TASK GOAL: Extract every line where the string "scene" appears.

RECORDED INFORMATION:
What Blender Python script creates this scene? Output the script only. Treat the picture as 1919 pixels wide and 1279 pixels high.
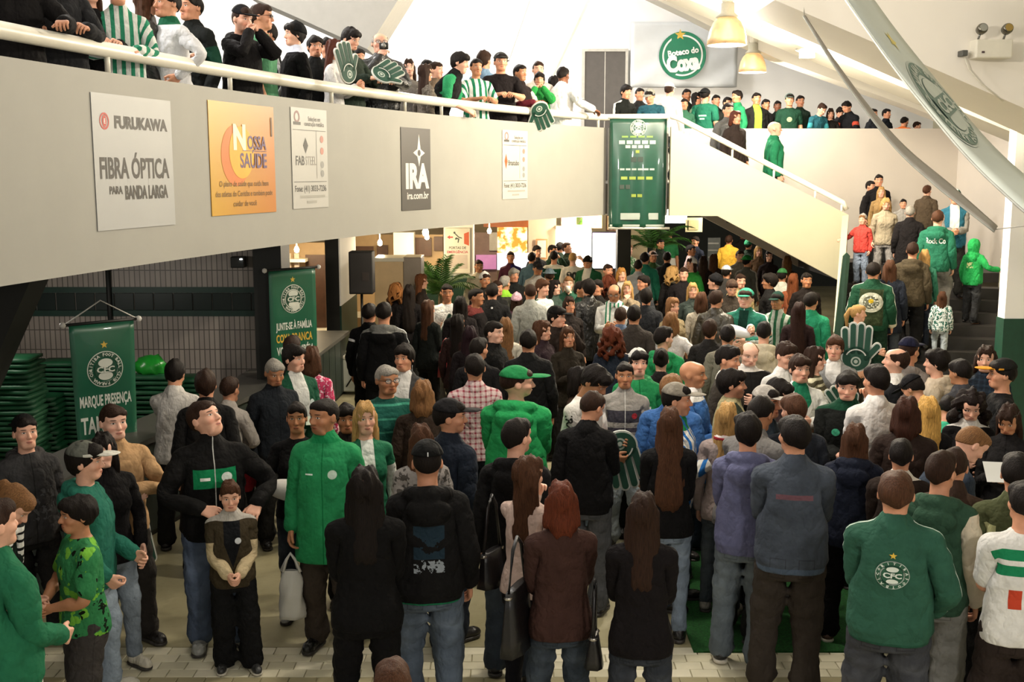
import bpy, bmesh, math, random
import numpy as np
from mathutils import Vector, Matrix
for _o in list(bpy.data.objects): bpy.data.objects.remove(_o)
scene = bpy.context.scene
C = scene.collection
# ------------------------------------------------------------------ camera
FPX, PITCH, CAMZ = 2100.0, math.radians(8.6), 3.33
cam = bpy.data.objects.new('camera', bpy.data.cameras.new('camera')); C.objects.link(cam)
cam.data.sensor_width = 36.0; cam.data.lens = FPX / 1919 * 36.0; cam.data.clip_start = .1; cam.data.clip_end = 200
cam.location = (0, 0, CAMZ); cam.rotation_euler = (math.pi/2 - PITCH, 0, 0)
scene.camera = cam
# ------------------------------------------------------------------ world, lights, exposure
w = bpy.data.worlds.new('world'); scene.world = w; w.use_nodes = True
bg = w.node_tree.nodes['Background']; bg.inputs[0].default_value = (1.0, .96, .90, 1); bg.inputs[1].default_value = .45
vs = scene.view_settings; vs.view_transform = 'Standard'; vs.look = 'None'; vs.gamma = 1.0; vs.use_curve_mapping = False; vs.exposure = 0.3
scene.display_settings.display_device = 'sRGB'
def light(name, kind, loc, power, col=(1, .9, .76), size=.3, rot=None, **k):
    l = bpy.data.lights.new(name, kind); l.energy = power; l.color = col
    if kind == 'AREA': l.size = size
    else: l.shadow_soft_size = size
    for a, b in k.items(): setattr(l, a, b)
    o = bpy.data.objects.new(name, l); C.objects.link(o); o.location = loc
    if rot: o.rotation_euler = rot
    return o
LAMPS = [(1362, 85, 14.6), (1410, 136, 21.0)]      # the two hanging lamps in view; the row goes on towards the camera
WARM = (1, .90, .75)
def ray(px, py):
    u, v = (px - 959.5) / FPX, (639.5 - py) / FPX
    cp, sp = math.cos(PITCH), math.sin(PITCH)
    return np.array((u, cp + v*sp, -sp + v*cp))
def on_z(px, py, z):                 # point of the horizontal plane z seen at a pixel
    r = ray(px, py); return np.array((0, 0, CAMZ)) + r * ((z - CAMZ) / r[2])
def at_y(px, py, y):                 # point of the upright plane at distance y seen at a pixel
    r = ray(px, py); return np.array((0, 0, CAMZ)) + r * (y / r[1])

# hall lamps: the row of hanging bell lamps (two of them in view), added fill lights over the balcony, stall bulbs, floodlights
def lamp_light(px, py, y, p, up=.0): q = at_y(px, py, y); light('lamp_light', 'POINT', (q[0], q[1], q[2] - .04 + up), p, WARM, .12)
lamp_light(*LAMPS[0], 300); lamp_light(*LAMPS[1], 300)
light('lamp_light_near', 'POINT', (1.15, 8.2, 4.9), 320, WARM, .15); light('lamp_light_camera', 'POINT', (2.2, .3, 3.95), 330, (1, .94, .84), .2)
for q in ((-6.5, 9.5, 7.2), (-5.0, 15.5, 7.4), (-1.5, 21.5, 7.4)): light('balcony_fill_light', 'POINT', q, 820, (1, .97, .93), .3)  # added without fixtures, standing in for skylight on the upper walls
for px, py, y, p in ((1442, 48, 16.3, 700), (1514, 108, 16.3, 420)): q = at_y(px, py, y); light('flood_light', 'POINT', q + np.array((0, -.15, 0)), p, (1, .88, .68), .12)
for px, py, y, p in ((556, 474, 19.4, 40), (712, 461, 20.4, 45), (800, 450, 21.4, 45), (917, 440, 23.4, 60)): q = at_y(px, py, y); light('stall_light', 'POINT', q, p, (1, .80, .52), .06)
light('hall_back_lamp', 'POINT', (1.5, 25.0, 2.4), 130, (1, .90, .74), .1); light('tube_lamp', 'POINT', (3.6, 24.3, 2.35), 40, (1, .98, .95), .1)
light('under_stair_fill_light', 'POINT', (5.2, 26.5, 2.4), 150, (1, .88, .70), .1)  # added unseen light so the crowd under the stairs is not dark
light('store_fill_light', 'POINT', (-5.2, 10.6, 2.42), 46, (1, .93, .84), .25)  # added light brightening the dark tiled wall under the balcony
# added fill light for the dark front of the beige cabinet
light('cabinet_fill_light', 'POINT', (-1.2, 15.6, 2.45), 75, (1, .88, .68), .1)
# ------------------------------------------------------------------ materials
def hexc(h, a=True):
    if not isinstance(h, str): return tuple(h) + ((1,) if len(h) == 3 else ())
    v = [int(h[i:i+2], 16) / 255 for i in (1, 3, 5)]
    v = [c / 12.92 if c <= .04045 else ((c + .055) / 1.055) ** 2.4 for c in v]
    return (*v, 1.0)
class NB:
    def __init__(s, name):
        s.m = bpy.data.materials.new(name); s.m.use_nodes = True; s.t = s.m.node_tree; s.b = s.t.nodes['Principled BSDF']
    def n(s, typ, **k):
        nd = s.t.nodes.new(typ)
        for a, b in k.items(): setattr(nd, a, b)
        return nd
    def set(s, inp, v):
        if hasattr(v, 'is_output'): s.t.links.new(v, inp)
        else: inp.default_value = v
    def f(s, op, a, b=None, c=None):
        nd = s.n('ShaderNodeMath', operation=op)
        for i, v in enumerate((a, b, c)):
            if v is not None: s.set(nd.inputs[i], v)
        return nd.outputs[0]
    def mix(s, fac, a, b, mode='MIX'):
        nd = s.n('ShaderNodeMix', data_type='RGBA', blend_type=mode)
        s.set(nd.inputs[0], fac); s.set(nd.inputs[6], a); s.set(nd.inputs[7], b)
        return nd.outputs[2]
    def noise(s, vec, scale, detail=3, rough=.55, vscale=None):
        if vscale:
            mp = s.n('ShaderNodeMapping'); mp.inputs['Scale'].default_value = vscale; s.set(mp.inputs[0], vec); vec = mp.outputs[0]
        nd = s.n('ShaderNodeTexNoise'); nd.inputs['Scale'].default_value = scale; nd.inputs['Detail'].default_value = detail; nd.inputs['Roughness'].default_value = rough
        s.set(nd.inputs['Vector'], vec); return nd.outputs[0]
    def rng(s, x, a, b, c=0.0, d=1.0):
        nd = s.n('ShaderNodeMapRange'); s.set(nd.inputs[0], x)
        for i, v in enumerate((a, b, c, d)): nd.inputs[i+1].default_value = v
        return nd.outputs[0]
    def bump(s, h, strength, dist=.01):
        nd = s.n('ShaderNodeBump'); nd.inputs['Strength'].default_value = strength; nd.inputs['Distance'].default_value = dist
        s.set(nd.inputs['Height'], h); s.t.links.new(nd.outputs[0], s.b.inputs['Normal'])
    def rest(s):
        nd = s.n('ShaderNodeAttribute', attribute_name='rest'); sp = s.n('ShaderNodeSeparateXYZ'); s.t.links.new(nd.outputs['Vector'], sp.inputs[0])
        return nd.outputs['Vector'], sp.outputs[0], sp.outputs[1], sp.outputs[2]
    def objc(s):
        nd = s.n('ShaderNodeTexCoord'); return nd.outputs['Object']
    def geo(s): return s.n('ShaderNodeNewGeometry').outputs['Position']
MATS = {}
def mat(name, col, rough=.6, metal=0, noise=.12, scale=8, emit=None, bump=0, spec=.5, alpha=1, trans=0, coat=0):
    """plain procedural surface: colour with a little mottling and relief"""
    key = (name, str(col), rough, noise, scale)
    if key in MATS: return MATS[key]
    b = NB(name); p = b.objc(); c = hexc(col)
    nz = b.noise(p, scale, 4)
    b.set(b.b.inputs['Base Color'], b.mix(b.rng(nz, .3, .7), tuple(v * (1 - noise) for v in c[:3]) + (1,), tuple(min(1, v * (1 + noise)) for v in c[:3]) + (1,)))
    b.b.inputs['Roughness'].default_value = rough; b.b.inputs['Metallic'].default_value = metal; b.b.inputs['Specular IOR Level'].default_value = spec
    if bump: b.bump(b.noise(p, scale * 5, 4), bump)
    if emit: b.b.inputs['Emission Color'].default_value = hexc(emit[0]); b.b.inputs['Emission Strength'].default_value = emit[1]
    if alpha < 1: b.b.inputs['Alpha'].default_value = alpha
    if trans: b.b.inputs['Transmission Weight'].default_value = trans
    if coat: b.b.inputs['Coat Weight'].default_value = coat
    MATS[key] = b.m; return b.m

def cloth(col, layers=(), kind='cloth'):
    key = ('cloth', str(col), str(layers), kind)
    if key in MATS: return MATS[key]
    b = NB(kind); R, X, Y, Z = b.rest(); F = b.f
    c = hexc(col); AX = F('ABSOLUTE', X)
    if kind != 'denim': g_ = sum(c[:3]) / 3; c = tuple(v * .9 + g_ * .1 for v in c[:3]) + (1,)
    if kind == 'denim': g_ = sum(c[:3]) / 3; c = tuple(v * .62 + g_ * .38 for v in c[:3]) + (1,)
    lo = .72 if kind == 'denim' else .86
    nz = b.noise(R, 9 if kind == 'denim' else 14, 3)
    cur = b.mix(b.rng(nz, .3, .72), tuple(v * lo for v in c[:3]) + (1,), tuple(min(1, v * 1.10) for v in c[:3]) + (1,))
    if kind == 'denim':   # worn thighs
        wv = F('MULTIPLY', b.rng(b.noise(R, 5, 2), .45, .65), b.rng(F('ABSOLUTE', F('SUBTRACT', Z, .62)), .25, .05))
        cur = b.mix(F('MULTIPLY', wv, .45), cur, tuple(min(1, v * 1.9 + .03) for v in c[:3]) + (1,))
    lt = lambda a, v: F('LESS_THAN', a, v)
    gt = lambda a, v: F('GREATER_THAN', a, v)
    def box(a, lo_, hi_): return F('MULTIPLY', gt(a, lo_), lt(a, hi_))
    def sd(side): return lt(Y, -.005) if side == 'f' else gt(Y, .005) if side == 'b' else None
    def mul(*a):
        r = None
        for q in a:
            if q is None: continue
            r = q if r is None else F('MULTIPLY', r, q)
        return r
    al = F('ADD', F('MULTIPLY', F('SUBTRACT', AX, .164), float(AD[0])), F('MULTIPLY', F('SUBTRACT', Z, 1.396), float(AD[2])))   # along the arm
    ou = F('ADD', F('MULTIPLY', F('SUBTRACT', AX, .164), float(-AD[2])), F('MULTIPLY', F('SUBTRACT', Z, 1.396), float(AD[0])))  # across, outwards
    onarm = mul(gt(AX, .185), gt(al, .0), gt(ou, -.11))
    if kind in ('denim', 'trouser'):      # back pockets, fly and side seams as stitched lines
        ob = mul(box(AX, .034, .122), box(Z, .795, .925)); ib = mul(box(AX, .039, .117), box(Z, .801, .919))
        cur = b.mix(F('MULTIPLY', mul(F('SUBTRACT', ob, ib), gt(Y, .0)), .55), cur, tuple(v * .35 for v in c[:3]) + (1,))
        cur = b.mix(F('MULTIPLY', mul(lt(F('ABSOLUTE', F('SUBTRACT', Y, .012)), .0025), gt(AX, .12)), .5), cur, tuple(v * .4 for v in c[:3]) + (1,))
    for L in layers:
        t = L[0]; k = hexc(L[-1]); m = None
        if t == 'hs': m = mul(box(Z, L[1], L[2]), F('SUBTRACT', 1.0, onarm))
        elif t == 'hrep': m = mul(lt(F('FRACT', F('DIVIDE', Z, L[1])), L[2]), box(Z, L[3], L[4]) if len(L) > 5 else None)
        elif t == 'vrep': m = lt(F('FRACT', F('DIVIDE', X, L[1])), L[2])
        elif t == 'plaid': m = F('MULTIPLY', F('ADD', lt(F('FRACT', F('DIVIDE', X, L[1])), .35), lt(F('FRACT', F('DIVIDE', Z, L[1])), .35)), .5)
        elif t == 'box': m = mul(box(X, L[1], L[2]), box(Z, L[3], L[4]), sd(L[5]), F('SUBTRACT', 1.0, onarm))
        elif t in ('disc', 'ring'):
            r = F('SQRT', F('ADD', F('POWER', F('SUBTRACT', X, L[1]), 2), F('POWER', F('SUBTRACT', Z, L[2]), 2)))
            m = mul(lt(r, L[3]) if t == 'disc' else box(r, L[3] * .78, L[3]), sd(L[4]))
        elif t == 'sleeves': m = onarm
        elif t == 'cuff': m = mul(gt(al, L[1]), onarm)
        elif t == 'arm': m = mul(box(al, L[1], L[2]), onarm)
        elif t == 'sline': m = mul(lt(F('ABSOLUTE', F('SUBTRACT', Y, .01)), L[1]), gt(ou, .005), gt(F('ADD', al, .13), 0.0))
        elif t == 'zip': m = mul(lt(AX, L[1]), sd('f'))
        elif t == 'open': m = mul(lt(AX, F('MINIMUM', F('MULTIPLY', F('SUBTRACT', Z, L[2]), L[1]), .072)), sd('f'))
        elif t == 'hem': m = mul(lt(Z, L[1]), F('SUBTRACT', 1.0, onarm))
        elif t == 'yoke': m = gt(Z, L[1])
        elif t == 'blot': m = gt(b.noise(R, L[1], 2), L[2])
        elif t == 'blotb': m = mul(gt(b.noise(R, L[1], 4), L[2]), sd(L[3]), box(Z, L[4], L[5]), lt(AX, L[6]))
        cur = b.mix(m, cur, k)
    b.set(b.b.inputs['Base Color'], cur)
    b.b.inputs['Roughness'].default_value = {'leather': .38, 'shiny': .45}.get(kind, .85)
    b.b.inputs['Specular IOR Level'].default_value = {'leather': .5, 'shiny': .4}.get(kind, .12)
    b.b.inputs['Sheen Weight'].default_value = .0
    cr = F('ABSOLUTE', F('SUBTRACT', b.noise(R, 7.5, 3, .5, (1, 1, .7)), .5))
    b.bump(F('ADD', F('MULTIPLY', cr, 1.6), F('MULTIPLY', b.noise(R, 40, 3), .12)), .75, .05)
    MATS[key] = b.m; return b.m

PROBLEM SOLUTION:
What Blender Python script creates this scene? Output the script only. Treat the picture as 1919 pixels wide and 1279 pixels high.
scene = bpy.context.scene
C = scene.collection
scene.camera = cam
w = bpy.data.worlds.new('world'); scene.world = w; w.use_nodes = True
vs = scene.view_settings; vs.view_transform = 'Standard'; vs.look = 'None'; vs.gamma = 1.0; vs.use_curve_mapping = False; vs.exposure = 0.3
scene.display_settings.display_device = 'sRGB'